Exercise details: Restate the whole of the material. Keep every word, and drop the pictures.

Provided material:
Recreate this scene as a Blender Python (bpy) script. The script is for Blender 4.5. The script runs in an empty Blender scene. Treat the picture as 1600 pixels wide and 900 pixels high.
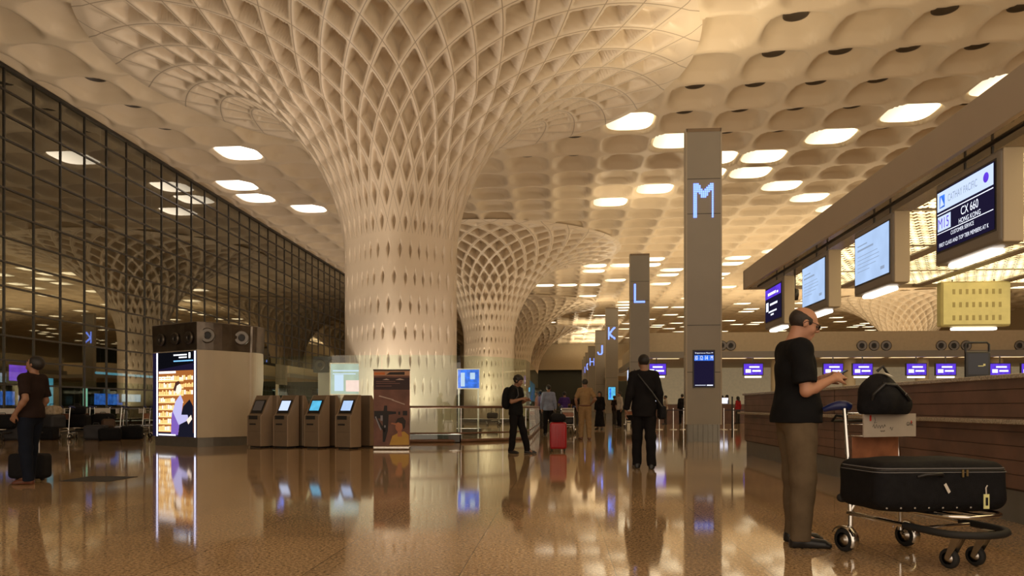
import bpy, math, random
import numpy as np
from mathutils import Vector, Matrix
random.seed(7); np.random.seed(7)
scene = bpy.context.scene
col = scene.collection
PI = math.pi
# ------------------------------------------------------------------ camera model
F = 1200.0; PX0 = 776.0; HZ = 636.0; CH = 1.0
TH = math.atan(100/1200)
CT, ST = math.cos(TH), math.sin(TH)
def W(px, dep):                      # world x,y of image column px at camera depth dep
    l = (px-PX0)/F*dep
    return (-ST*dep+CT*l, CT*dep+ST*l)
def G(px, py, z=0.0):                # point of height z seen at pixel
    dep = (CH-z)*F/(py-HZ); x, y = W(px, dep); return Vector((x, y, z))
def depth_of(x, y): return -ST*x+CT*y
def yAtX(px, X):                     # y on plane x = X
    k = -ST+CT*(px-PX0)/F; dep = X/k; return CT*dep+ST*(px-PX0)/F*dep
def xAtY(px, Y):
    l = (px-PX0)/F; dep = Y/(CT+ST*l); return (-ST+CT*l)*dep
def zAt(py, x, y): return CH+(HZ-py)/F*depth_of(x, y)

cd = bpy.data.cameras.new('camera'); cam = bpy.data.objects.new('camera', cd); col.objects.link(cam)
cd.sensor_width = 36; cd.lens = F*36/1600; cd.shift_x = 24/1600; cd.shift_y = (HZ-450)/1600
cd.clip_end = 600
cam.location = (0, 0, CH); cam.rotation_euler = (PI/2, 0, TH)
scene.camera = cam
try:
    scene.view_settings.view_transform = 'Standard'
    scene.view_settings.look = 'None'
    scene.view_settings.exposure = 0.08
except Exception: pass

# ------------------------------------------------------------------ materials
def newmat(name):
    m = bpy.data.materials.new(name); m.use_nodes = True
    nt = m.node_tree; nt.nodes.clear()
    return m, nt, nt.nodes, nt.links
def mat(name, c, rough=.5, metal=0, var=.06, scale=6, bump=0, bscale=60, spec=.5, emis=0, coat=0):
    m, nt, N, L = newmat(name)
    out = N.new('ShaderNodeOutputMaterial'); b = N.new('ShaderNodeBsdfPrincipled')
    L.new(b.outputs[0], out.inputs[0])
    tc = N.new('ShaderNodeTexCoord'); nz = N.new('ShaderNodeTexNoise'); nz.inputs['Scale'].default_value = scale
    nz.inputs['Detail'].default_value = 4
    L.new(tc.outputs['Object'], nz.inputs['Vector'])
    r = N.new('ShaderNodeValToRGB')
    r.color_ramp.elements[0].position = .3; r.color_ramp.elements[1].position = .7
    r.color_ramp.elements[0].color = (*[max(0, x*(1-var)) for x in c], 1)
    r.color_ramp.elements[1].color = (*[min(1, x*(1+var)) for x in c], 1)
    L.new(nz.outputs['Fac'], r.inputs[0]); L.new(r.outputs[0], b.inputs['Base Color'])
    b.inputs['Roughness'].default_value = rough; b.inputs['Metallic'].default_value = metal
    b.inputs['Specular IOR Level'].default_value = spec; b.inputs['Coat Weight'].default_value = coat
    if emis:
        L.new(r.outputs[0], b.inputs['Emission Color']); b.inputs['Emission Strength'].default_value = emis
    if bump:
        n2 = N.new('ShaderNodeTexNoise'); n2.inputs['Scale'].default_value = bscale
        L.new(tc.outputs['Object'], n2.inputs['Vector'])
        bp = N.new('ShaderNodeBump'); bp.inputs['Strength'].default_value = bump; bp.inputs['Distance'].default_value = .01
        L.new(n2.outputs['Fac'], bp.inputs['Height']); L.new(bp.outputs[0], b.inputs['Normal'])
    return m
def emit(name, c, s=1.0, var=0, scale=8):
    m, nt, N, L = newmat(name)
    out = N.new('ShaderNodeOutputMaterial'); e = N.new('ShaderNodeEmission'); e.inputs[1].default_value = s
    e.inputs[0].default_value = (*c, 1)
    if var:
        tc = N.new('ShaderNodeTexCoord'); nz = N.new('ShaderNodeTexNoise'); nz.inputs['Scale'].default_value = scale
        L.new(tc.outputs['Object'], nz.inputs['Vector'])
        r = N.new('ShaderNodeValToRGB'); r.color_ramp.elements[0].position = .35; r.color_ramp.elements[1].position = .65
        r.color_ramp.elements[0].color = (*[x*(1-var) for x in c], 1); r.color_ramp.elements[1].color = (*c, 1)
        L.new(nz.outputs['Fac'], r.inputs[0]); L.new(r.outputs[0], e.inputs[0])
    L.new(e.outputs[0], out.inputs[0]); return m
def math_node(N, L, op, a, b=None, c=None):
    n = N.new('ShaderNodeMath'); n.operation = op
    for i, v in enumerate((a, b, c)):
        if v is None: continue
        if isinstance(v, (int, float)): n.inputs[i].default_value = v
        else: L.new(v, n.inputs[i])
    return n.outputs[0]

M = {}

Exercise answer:
Recreate this scene as a Blender Python (bpy) script. The script is for Blender 4.5. The script runs in an empty Blender scene. Treat the picture as 1600 pixels wide and 900 pixels high.
import bpy, math, random
import numpy as np
from mathutils import Vector, Matrix
random.seed(7); np.random.seed(7)
scene = bpy.context.scene
col = scene.collection
PI = math.pi
# ------------------------------------------------------------------ camera model
F = 1200.0; PX0 = 776.0; HZ = 636.0; CH = 1.0
TH = math.atan(100/1200)
CT, ST = math.cos(TH), math.sin(TH)
def W(px, dep):                      # world x,y of image column px at camera depth dep
    l = (px-PX0)/F*dep
    return (-ST*dep+CT*l, CT*dep+ST*l)
def G(px, py, z=0.0):                # point of height z seen at pixel
    dep = (CH-z)*F/(py-HZ); x, y = W(px, dep); return Vector((x, y, z))
def depth_of(x, y): return -ST*x+CT*y
def yAtX(px, X):                     # y on plane x = X
    k = -ST+CT*(px-PX0)/F; dep = X/k; return CT*dep+ST*(px-PX0)/F*dep
def xAtY(px, Y):
    l = (px-PX0)/F; dep = Y/(CT+ST*l); return (-ST+CT*l)*dep
def zAt(py, x, y): return CH+(HZ-py)/F*depth_of(x, y)

cd = bpy.data.cameras.new('camera'); cam = bpy.data.objects.new('camera', cd); col.objects.link(cam)
cd.sensor_width = 36; cd.lens = F*36/1600; cd.shift_x = 24/1600; cd.shift_y = (HZ-450)/1600
cd.clip_end = 600
cam.location = (0, 0, CH); cam.rotation_euler = (PI/2, 0, TH)
scene.camera = cam
try:
    scene.view_settings.view_transform = 'Standard'
    scene.view_settings.look = 'None'
    scene.view_settings.exposure = 0.08
except Exception: pass

# ------------------------------------------------------------------ materials
def newmat(name):
    m = bpy.data.materials.new(name); m.use_nodes = True
    nt = m.node_tree; nt.nodes.clear()
    return m, nt, nt.nodes, nt.links
def mat(name, c, rough=.5, metal=0, var=.06, scale=6, bump=0, bscale=60, spec=.5, emis=0, coat=0):
    m, nt, N, L = newmat(name)
    out = N.new('ShaderNodeOutputMaterial'); b = N.new('ShaderNodeBsdfPrincipled')
    L.new(b.outputs[0], out.inputs[0])
    tc = N.new('ShaderNodeTexCoord'); nz = N.new('ShaderNodeTexNoise'); nz.inputs['Scale'].default_value = scale
    nz.inputs['Detail'].default_value = 4
    L.new(tc.outputs['Object'], nz.inputs['Vector'])
    r = N.new('ShaderNodeValToRGB')
    r.color_ramp.elements[0].position = .3; r.color_ramp.elements[1].position = .7
    r.color_ramp.elements[0].color = (*[max(0, x*(1-var)) for x in c], 1)
    r.color_ramp.elements[1].color = (*[min(1, x*(1+var)) for x in c], 1)
    L.new(nz.outputs['Fac'], r.inputs[0]); L.new(r.outputs[0], b.inputs['Base Color'])
    b.inputs['Roughness'].default_value = rough; b.inputs['Metallic'].default_value = metal
    b.inputs['Specular IOR Level'].default_value = spec; b.inputs['Coat Weight'].default_value = coat
    if emis:
        L.new(r.outputs[0], b.inputs['Emission Color']); b.inputs['Emission Strength'].default_value = emis
    if bump:
        n2 = N.new('ShaderNodeTexNoise'); n2.inputs['Scale'].default_value = bscale
        L.new(tc.outputs['Object'], n2.inputs['Vector'])
        bp = N.new('ShaderNodeBump'); bp.inputs['Strength'].default_value = bump; bp.inputs['Distance'].default_value = .01
        L.new(n2.outputs['Fac'], bp.inputs['Height']); L.new(bp.outputs[0], b.inputs['Normal'])
    return m
def emit(name, c, s=1.0, var=0, scale=8):
    m, nt, N, L = newmat(name)
    out = N.new('ShaderNodeOutputMaterial'); e = N.new('ShaderNodeEmission'); e.inputs[1].default_value = s
    e.inputs[0].default_value = (*c, 1)
    if var:
        tc = N.new('ShaderNodeTexCoord'); nz = N.new('ShaderNodeTexNoise'); nz.inputs['Scale'].default_value = scale
        L.new(tc.outputs['Object'], nz.inputs['Vector'])
        r = N.new('ShaderNodeValToRGB'); r.color_ramp.elements[0].position = .35; r.color_ramp.elements[1].position = .65
        r.color_ramp.elements[0].color = (*[x*(1-var) for x in c], 1); r.color_ramp.elements[1].color = (*c, 1)
        L.new(nz.outputs['Fac'], r.inputs[0]); L.new(r.outputs[0], e.inputs[0])
    L.new(e.outputs[0], out.inputs[0]); return m
def math_node(N, L, op, a, b=None, c=None):
    n = N.new('ShaderNodeMath'); n.operation = op
    for i, v in enumerate((a, b, c)):
        if v is None: continue
        if isinstance(v, (int, float)): n.inputs[i].default_value = v
        else: L.new(v, n.inputs[i])
    return n.outputs[0]

M = {}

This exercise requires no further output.